Mayor Brown says proposal to arm school teachers is “smoke-screen”

Mar 19, 2018

Mayor Byron Brown says the city continues lending a hand to help make Buffalo Public schools safe for students. But as WBFO's senior reporter Eileen Buckley reports, the mayor is not in support of arming city school teachers.

"I don't support teachers being armed in the classroom,” said Mayor Brown.

The Mayor responding to the recent suggestion that teachers carry guns to protect students.

Buffalo Mayor Byron Brown, "I don't support teachers being armed in the classroom."
Credit WBFO News photo by Eileen Buckley

“And to propose that is a ‘smoke-screen’ for really focusing on sensible, responsible gun control to make sure our schools our safe, that our young people are safe and that the people who work in our schools our safe,” stated Mayor Brown.

Mayor Brown said the city provides "tremendous support" when it comes to school safety.

“We have school resource officers. We are the primary funder of the Peacemakers organization that provides safe passages to and from school for children that go to school in some of the busiest areas of our city.  When there are any concerns in and around schools, we will bring officers in on overtime to make sure those concerns are taken into consideration,” Mayor Brown explained.

But the district does not have school resource officers or police stationed at every the elementary schools.
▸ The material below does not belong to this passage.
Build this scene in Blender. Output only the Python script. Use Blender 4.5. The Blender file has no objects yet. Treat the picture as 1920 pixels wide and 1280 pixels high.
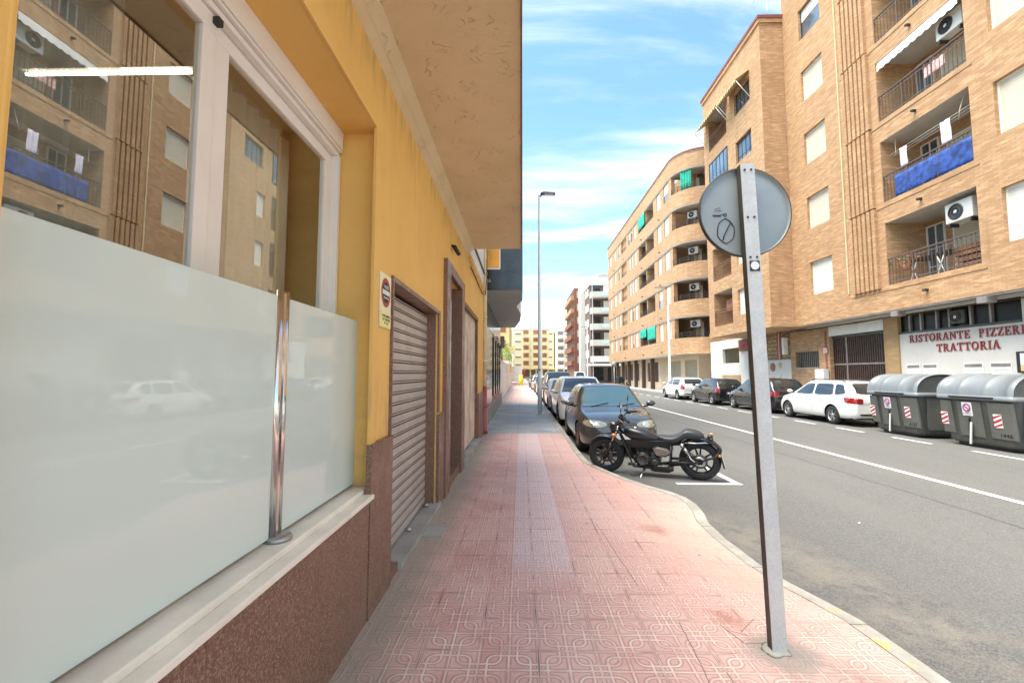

City high schools, like Leonardo Da Vinci located on Porter Avenue, inside the D’Youville College campus, has a school safety officer.  But Principal Greg Lodinsky said that person is not a police officer and is unarmed.  

Principal Greg Lodinsky led students on the recent walk-out at Da Vinci High School on Buffalo's west side.
Credit WBFO News photo by Eileen Buckley

“In addition, since we are on the college campus we have college security,” noted Lodinsky.

WBFO asked Lodinsky if the issue of school safety has been a distraction at his high school in the classrooms.

“I don’t think it has been a distraction at Da Vinci because we have incorporated it into the curriculum. We make sure that rather than a distraction – it came part of curriculum – part of our school conversation,” Lodinsky remarked.

Principal Lodinsky tells us he believes the issue of arming teachers is a “national conversation”, but he did say teachers are there to educate and not be part of law enforcement.